To answer these questions on a broad base of low income lines, we also included a fixed or anchored LIM. It is a modification of the existing LIM – which we shall refer to as the variable or floating LIM line hereafter. To classify individuals as low income the MBM uses the cost of a predetermined basket of goods and services, the LICO uses a fixed spending pattern, while the variable LIM uses the median of the contemporary income distribution, and the fixed LIM uses the median of an income distribution in a pre-determined year.  By design, fixed LIM and variable LIM complement each other, with variable LIM being a "relative" low income line and the fixed LIM the "real" version of the variable LIM line.

We first assessed the sensitivities of these low income lines by examining a number of distribution sensitive indexes from the Foster-Greer-Thorbecke family. We also compared how different indexes moved under the same line and how different lines interacted with each other. Particular attention was paid to decomposing the aggregate low income incidence into contributions by several disadvantaged groups of individuals who are often referred to as groups at high-risk of social exclusion.
We found that, in the long-run, low income movements under different lines were similar and they were sensitive to business cycle indicators such as unemployment rate. In particular, the fixed LIM tracked LICO and MBM well, suggesting that it can be used as a credible measure to monitor low income trend in Canada. However, in the short-run, the variable LIM line behaved differently. For example, low income rate under variable LIM was flat in certain periods while low income rate under other lines changed significantly. This does not mean that the variable LIM line is misleading. On the contrary, it provides useful information that is not available under other lines. In particular, the flat low income rate under variable LIM in certain periods in Canada suggested that individuals from the lower tail of the distribution did not equally share the benefits of economic growth.

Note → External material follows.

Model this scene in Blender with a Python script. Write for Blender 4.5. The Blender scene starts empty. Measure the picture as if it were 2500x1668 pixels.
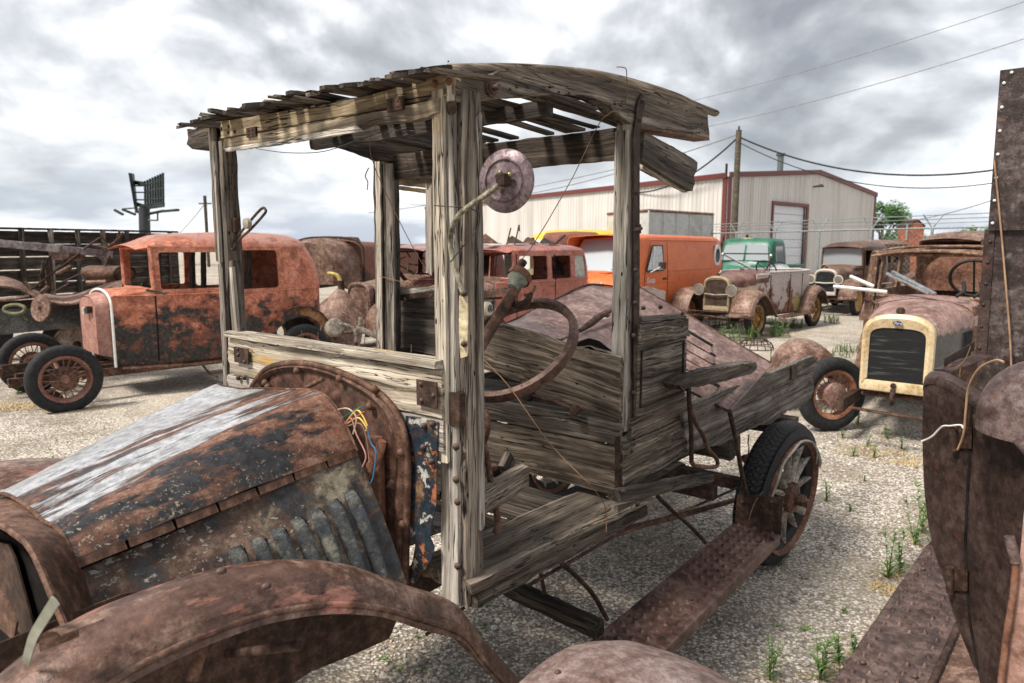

We also examined various low income indexes using one line at a time. Our results indicate that different indexes moved in the same direction in the long-run, and even in the short-run, they changed in the same direction most of the time. However, sometimes they did move in opposite directions or in the same direction with different magnitudes. Thus, although it may not be harmful to focus on a simple index such as the headcount for public debate, it is necessary to look at various indexes together for policy development, and given that various indexes can be produced with little cost, the best practice would be to use multiple indexes.

Examining the capability of different lines in capturing low income individuals, we found that for individuals being captured by MBM, there was a fair chance that other low income lines failed to identify them as being in low income; while for those who were above MBM, there was little chance they would be counted as low income persons by other lines. However, among individuals who were above the fixed LIM line, there was still a non-trivial chance for them to be captured by other lines. Thus, it appeared that the MBM line would capture more individuals than the fixed LIM line, suggesting that a fixed LIM line needs to be re-based periodically to maintain its relevance.

Our decomposition result suggests that disadvantaged individuals as a whole contributed more under the fixed LIM line than under MBM, and fixed LIM was stronger than other lines in terms of its capability to capture individuals exposed to multiple risks of social exclusion. However, the fixed and variable LIM lines were relatively weak in capturing individuals from families headed by recent immigrants, mostly likely due to the fact that recent immigrants overwhelmingly chose to reside in large cities where costs of living were high, indicating that future development of the LIM line should take regional differences in costs of living into consideration.

Finally, while comparisons of low income statistics under different lines with different indexes are necessary in order to obtain a more complete picture of Canadians' economic well-being, our exercises in this study suggest that a simple comparison of low income indexes over time or across regions without rigorous statistical test may not be the best practice in low income study.